2. Reverse implied odds, you improve but still lose a large pot. This is common in PLO when flushes run into higher flushes, straights run into redraws, or boards pair after you improve.

3. Under-realised value, you hit but cannot extract value, because obvious draws complete, the board pairs, or action dies on scary rivers. Bare nut draws with weak side cards are deceptive for exactly this reason: your raw equity is real, but the path to collecting it is narrow.

Multiway Pots: Why Equity Gets Taxed

Multiway pots dramatically change the game. Even if your hand beats one opponent often, beating multiple opponents simultaneously is much harder. As more players enter the pot, the chance someone holds a very strong hand increases, nutted ranges become denser, and dominated draws become more dangerous. The probability of winning therefore falls quickly as the number of opponents increases:

\[P(\text{win}) = P(\text{beat all opponents})\]

which decreases rapidly with each additional player. Just as importantly, multiway pots also reduce realisation because players fold less, large draws collide, and nut hands become more common.

Equity Distribution vs Range

Another key difference between PLO and Hold’em is how equity is distributed across ranges. In Hold’em, strong hands often dominate weaker ones, AA vs AK has roughly $E \approx 0.92$. In PLO, equities compress dramatically; many hands share similar equity on the flop: big draws, sets, combo draws, wrap straight draws.

This means that raw equity alone tells you much less about who is ahead. Instead, what matters is equity distribution: who holds the top of range, who holds the nut advantage, and who has redraws. A player may have similar average equity but far more high-equity hands, which translates into much higher EV.

Nut Advantage

Because equities run close in PLO, the player who holds the nuts more often gains a large strategic advantage. Nut advantage means your range contains more nut straights, nut flushes, top sets or redraws to stronger hands. This matters because large bets in PLO are justified by polarisation around the nuts. If your range contains more nut hands, you can bet larger, apply pressure and force opponents to fold equity. Nut advantage therefore increases realisation by increasing fold equity and allowing larger value bets.

Visibility of the Nuts

A subtle but important concept in PLO is visibility of the nuts. Many PLO boards make the nuts obvious: four-straight boards, flush completing boards, paired boards. When the nuts are obvious, players usually become cautious. This reduces $R_{\text{showdown}}$ because even when you make a strong hand, opponents may refuse to pay. Conversely, boards where the nuts are less visible allow stronger hands to extract more value. This is another way your realisation gets distorted in PLO.

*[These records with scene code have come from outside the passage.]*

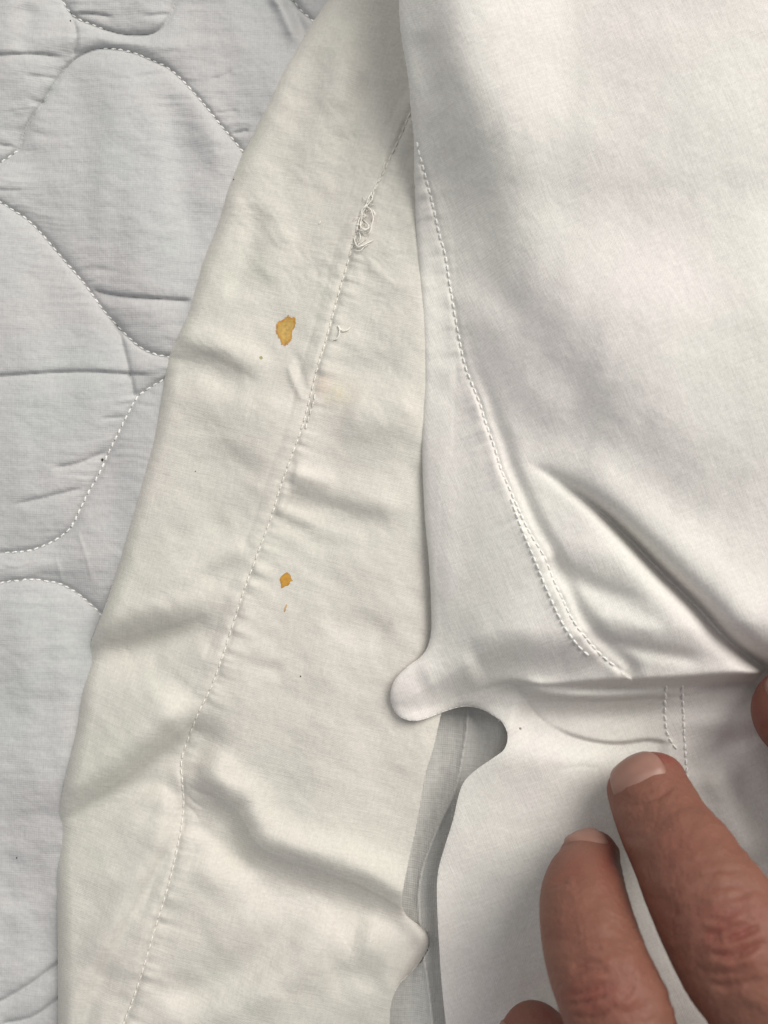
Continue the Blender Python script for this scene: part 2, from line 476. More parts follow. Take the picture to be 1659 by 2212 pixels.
# ------------------------------------------------------------------ stained sheet
seam = [(905,215),(888,240),(862,300),(845,335),(830,370),(812,405),(798,440),(778,490),(765,520),(752,565),(727,650),(707,725),(687,790),(672,850),(655,915),(630,985),(605,1055),(585,1120),(555,1200),(522,1290),(495,1375),(460,1475),(430,1537),(405,1600),(392,1645),(394,1690),(397,1730),(392,1785),(380,1845),(360,1925),(335,2005),(310,2090),(287,2160),(267,2212),(245,2290)]
left = [(1000,-560),(930,-420),(840,-250),(765,-100),(735,-50),(705,0),(642,100),(600,170),(530,320),(492,400),(465,490),(435,565),(410,645),(383,725),(366,755),(354,790),(350,837),(330,937),(300,1037),(275,1137),(250,1237),(224,1316),(196,1385),(187,1430),(178,1475),(163,1575),(142,1675),(125,1752),(121,1800),(121,1875),(124,2025),(125,2212),(124,2300),(120,2500)]
right = [(830,2500),(838,2300),(842,2212),(846,2165),(862,2128),(892,2097),(914,2068),(926,2043),(923,2018),(903,1997),(878,1977),(870,1955),(872,1915),(884,1855),(904,1765),(919,1675),(937,1615),(954,1540),(985,1430),(1040,1200),(1040,600),(1040,-100),(1045,-560)]
lo = spline(left, 6); ro = spline(right, 5)
outline_sheet = np.vstack([lo, ro])
seam_line = spline(seam, 6)
def noise1(x, seed):
    return perlin(x, 0 * x + 0.37, seed)

def sheet_height(U, V, din):
    # gentle overall body: lower at the left, draped higher under the hand
    h = 9.3 + 0 * U
    ds, arc, L = poly_dist(U, V, seam_line)
    side = -ds                                       # right of the seam positive
    h += 0.014 * np.minimum(0, side + 10) + 1.0 * smooth01(side / 300)
    R = smooth01(side / 6 + 0.5)
    # stitched line sinks, panel edge beside it stands proud
    h -= 0.35 * np.exp(-(ds / 5.0) ** 2)
    h += 0.28 * np.exp(-((side - 17) / 15.0) ** 2) + 0.16 * np.exp(-((side + 15) / 12.0) ** 2)
    h -= 0.16 * np.exp(-((side + 34) / 5.0) ** 2) * (0.5 + 0.5 * noise1(arc / 90, 3))
    # puckers that leave the stitching
    pk = noise1(arc / 24 + side / 260, 21) + 0.6 * noise1(arc / 13, 22)
    pk2 = noise1((arc - side * 0.25) / 40, 23)
    h += np.where(side > 0, 0.42 * pk * np.exp(-side / 26) + 0.38 * pk2 * np.exp(-side / 75), 0.22 * pk * np.exp(side / 20) + 0.3 * pk2 * np.exp(side / 50)) * smooth01(np.abs(side) / 7)
    # drape noise
    h += 1.2 * fbm(U / 260, V / 320, 31, 2, 0.4) + 0.03 * fbm((U + V * .4) / 26, (V - U * .4) / 34, 36, 3)
    h += 0.15 * fbm((U * .8 + V * .6) / 90, (V * .8 - U * .6) / 60, 39, 2)
    F = lambda *a, **k: feature(h, U, V, *a, **k)
    # crumpled all over: soft creases that meet at angles
    rg = (0.5 - np.abs(fbm((U * .9 + V * .4) / 120, (V * .9 - U * .4) / 95, 41, 2))) 
    rg2 = (0.5 - np.abs(fbm((U * .8 - V * .5) / 60, (V * .8 + U * .5) / 75, 44, 2)))
    h += (0.24 * rg + 0.08 * rg2) * (0.55 + 0.6 * smooth01((900 - V) / 500))
    ft = perlin(U / 90 + 3, V / 90, 47)
    rg3 = (0.5 - np.abs(fbm((U * .7 + V * .7) / 34 + ft, (V * .7 - U * .7) / 26 + ft, 46, 2)))
    h += 0.075 * rg3 * (0.35 + smooth01((1000 - V) / 600)) * (0.4 + smooth01(perlin(U / 110, V / 130, 48) + .5))
    # top
    F([(700,60),(660,200),(625,330),(585,460)], 'bump', -1.1, 34)
    F([(760,40),(730,170),(705,260)], 'bump', 1.0, 34)
    F([(800,150),(760,280),(720,360)], 'bump', -1.1, 30)
    F([(560,420),(545,520),(520,600),(470,640)], 'bump', -1.0, 26)
    F([(620,480),(600,560),(570,620)], 'bump', 0.7, 32)
    m_ = np.exp(-(np.clip(900 - U, 0, 999) / 120) ** 2) * smooth01((620 - V) / 500)
    h -= 1.5 * m_
    # fold from the notch in the left edge
    F([(300,750),(355,750),(385,749),(440,764),(500,792),(560,826),(610,838)], 'fold', -1.25, 28, 36, taper=(0,.4))
    F([(395,800),(470,850),(560,870)], 'bump', 0.7, 40)
    F([(640,760),(648,800),(665,850)], 'bump', -0.35, 9)
    F([(620,780),(632,820),(655,870)], 'bump', 0.3, 7)
    F([(610,840),(560,930),(520,1010)], 'bump', 0.8, 60)
    F([(440,880),(430,1000),(390,1100)], 'bump', -0.5, 46)
    F([(500,1110),(420,1150),(350,1170)], 'bump', -0.5, 26)
    # right of the seam
    F([(730,880),(790,900),(850,900),(920,880)], 'bump', 1.2, 56)
    F([(700,800),(790,800),(890,790)], 'bump', -0.5, 40)
    F([(625,1020),(680,1030),(730,1045)], 'bump', 0.6, 18)
    F([(618,1058),(690,1076),(770,1098),(860,1124),(920,1140)], 'fold', -0.75, 28, 28, taper=(.05,.4))
    F([(590,1108),(640,1128),(700,1142)], 'fold', -0.35, 14, taper=(.05,.4))
    F([(640,1170),(730,1180),(830,1190)], 'bump', -0.3, 20)
    F([(690,1360),(770,1350),(860,1390)], 'bump', -0.5, 40)
    F([(520,1420),(560,1440),(620,1450)], 'bump', -0.4, 16)
    F([(600,1590),(680,1640),(760,1640)], 'bump', -0.35, 36)
    F([(700,1500),(690,1600),(660,1700)], 'bump', 0.3, 40)
    # left of the seam, big folds
    F([(545,1195),(470,1225),(380,1262),(290,1290)], 'fold', 0.55, 24, taper=(.1,.4))
    F([(515,1285),(450,1318),(370,1348),(280,1372),(190,1394),(120,1410)], 'fold', 2.9, 40, 52, taper=(.35,0))
    F([(330,1420),(400,1420),(460,1400)], 'bump', 0.6, 36)
    F([(450,1520),(400,1570),(330,1628),(250,1690),(165,1742),(90,1790)], 'fold', 3.4, 40, 54, taper=(.2,0))
    F([(395,1640),(330,1672),(260,1720),(190,1790)], 'bump', 0.7, 22)
    # arch of the turned layer beneath
    F([(200,1800),(255,1745),(310,1708),(350,1706),(374,1732),(372,1790),(345,1850),(300,1930),(250,2020),(205,2110),(165,2212),(150,2300)], 'fold', 0.75, 17, 24, taper=(.1,0))
    F([(250,1850),(270,1980),(200,2100)], 'bump', 0.9, 60)
    F([(392,1900),(330,2060),(250,2212),(230,2280)], 'bump', -0.9, 24, taper=(.3,0))
    # long ridge to the hanging corner
    F([(392,1650),(430,1690),(480,1730),(512,1752),(530,1790),(560,1832),(620,1862),(700,1885),(770,1912),(829,1942),(900,1985),(960,2030)], 'fold', -2.5, 36, 50, taper=(.1,0))
    F([(392,1650),(430,1690),(480,1728),(514,1752),(534,1790),(562,1830),(622,1860),(702,1883),(772,1910),(829,1938),(900,1981)], 'sharp', 0.4, 9, 18, taper=(.15,.1))
    F([(398,1762),(450,1800),(510,1850),(570,1900)], 'bump', -0.6, 18)
    F([(500,1745),(520,1800),(550,1870)], 'fold', -0.5, 22)
    F([(398,1690),(430,1712),(470,1722)], 'sharp', -0.35, 6)
    F([(398,1712),(425,1738),(445,1745)], 'sharp', -0.45, 5)
    F([(398,1735),(420,1755),(430,1775)], 'sharp', -0.4, 5)
    F([(420,1850),(470,1890),(560,1930)], 'bump', 0.8, 40)
    F([(290,2175),(400,2172),(480,2150),(560,2110),(630,2050),(690,1975),(740,1950)], 'fold', 1.2, 36, 40, taper=(.2,.3))
    F([(760,2010),(850,2030),(905,2035)], 'bump', 1.8, 50, taper=(.3,0))
    F([(700,2120),(780,2110),(840,2120)], 'bump', -0.8, 34)
    # always clear of the pad beneath
    pf = pad_s(U.ravel(), V.ravel()).reshape(U.shape) + 2.0
    h = pf + np.where(h - pf > 3, h - pf, np.log1p(np.exp(np.clip(h - pf, -30, 30))))
    # rounded fold on the left, thin lifted edge on the right
    dl, _, _ = poly_dist(U, V, lo); dl = np.abs(dl)
    r = 34.0; q = np.clip(dl / r, 0, 1)
    h -= 4.2 * (1 - np.sqrt(np.maximum(0, 1 - (1 - q) ** 2)))
    h -= 1.6 * np.exp(-dl / 90)
    # the lower right corner droops
    nose = np.exp(-((U - 925) / 75) ** 2 - ((V - 2040) / 90) ** 2)
    q2 = np.clip(din / 26, 0, 1)
    h -= 3.2 * nose * (1 - np.sqrt(np.maximum(0, 1 - (1 - q2) ** 2)))
    h -= 3.0 * smooth01((U - 900) / 120)               # sinks under the upper sheet
    return h

us = axis(40, 1060, 100, 990, 3.0, 18.0); vs = axis(-600, 2520, -24, 2240, 3.0, 20.0)
verts, faces = build_sheet(us, vs, outline_sheet, sheet_height, 1.6, 16)
U, V = np.meshgrid(us, vs)
ins = inside_poly(U, V, outline_sheet)
dcl, _, _ = poly_dist(U, V, np.vstack([outline_sheet, outline_sheet[:1]]))
sheet_grid = sheet_height(U, V, np.where(ins, np.abs(dcl), 0))
sheet_s = sampler(us, vs, sheet_grid)
me = make_mesh('stained_cloth', verts, faces)
# old faint discolorations (pigment)
pu, pv = layout_of(verts)
dye = np.zeros((len(verts), 4), np.float32)
def blot(cu, cv, ru, rv, c, a):
    f = np.exp(-(((pu - cu) / ru) ** 2 + ((pv - cv) / rv) ** 2)) * (0.75 + 0.5 * fbm(pu / 14, pv / 14, 50, 2)) * a
    m = f > dye[:, 3]
    dye[m, :3] = c; dye[m, 3] = f[m]
blot(700, 832, 20, 26, (0.74, 0.58, 0.46), 0.6)
blot(730, 850, 34, 26, (0.74, 0.66, 0.46), 0.5)
blot(805, 470, 7, 14, (0.78, 0.60, 0.57), 0.5)
blot(680, 870, 12, 10, (0.74, 0.62, 0.58), 0.3)
att = me.color_attributes.new('dye', 'FLOAT_COLOR', 'POINT'); att.data.foreach_set('color', dye.clip(0, 1).ravel())
sheet = empty('stained_sheet', world_pt(500, 1200, 3), 'white sheet with two orange stains beside its stitched hem, lying over the quilted pad', 'sheet')
part('cloth', me, M_sheet, sheet)
st2 = capsule(0.00155, 0.00013); st2['len'] = 0.00155
lay_stitches(sheet, seam[1:], sheet_s, st2, M_thread_sheet, 17.5, gap=0.22, jit=0.06, lift=0.12)
lay_stitches(sheet, [(u + 9, v) for u, v in [(672,850),(668,870),(660,895),(654,915),(648,935)]], sheet_s, st2, M_thread_sheet, 16, gap=0.2, lift=0.14)

def thread(parent, pts, lift, r, hf, name='loose_thread', wob=1.2, mat=None):
    line = spline([(p[0], p[1]) for p in pts], 2.5)
    n = len(line); ph = random.uniform(0, 6)
    hh = hf(line[:, 0], line[:, 1])
    path = []
    for i in range(n):
        t = i / (n - 1)
        u = line[i, 0] + wob * math.sin(i * .7 + ph) * .5; v = line[i, 1] + wob * math.cos(i * .55 + ph) * .5
        path.append(world_pt(u, v, hh[i] + lift * math.sin(math.pi * min(1, t + .08)) + 0.12))
    return part(name, tube(path, r), mat or M_thread_sheet, parent)
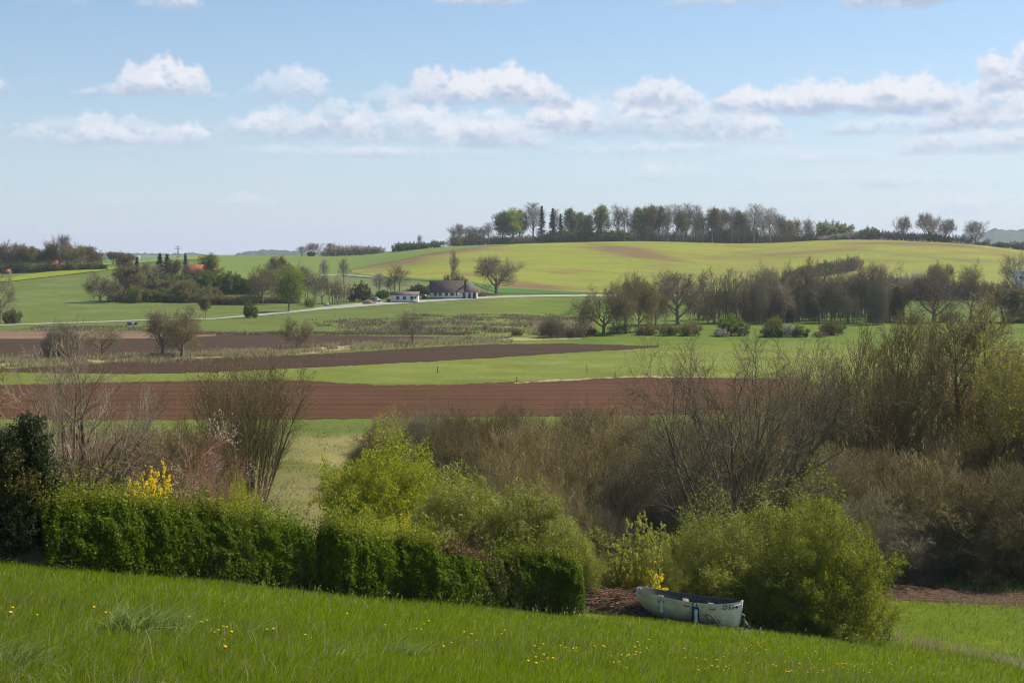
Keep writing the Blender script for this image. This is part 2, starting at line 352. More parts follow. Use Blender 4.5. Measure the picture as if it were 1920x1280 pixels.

SPR: The Difficulty Setting of Realisation

SPR measures how much leverage remains in a hand:

\[SPR = \dfrac{S}{P}\]

where $S$ = effective stack and $P$ = current pot.

When $SPR \lesssim 2\text{–}3$, stacks go in quickly, fewer decisions remain, so realisation tends to be higher, you commit money and let equity run. When $SPR \gtrsim 6\text{–}10$, the same raw equity can produce very different EV depending on position, nuttiness and redraw potential. More streets mean more opportunities to get pushed off hands, pay off stronger hands or lose value when obvious draws complete. Turn decisions become especially important because pot-sized bets drastically change the pot geometry.

Suppose your flop equity is $E \approx 0.40$. At low SPR with $R = 0.60$: $E_{\text{effective}} = 0.60 \cdot 0.40 = 0.24$. At high SPR, OOP, multiway with $R = 0.30$: $E_{\text{effective}} = 0.30 \cdot 0.40 = 0.12$. Same equity on paper, but your usable equity is halved. That’s why deep PLO often feels like you’re constantly folding equity: the game gives you theoretical shares (yeah!!), then charges you rent to access them (ouch).

Some Practical Takeaways

Our simple model is $E_{\text{effective}} = R \cdot E$. Raw equity only matters if you can convert it into money. Some practical heuristics stemming from this:

  • Treat position as a realisation multiplier. If you are OOP, assume $R$ is lower by default. You will face more spots where continuing becomes unprofitable.
  • High SPR increases denial. More streets create more opportunities to fold before the river.
  • Plan the turn before calling the flop. If you call the flop knowing you will fold most blank turns to pot-sized bets, you are effectively investing in the denial term of the equation.
  • Multiway pots compress EV. More players means stronger ranges, more nutted hands and lower realisation.
  • Prefer equity with structure. Hands with nuttiness and redraws maintain higher $R$; bare nut draws without side cards often have good raw equity but fragile realisation.
  • Pot geometry matters. When you are in position you can control future investment $C$ and final pot size $W$. Out of position you are more likely to face large bets where $EV \approx R \cdot E \cdot W - C$ turns negative because $C$ grows while $R$ shrinks.
  • Know your good rivers. If a draw hits but cannot value bet safely, or hits into boards where action dies, its realised value is lower than its raw equity suggests.

Closing Thoughts

The core trap of PLO is thinking in raw equity when the real game is realisation. Your hand can have plenty of $E$ and still lose money if $R$ is low. Position, SPR, nut advantage, and board structure all determine whether your equity actually turns into EV.

In other words: in PLO you don’t just have equity, you have to earn the right to realise it.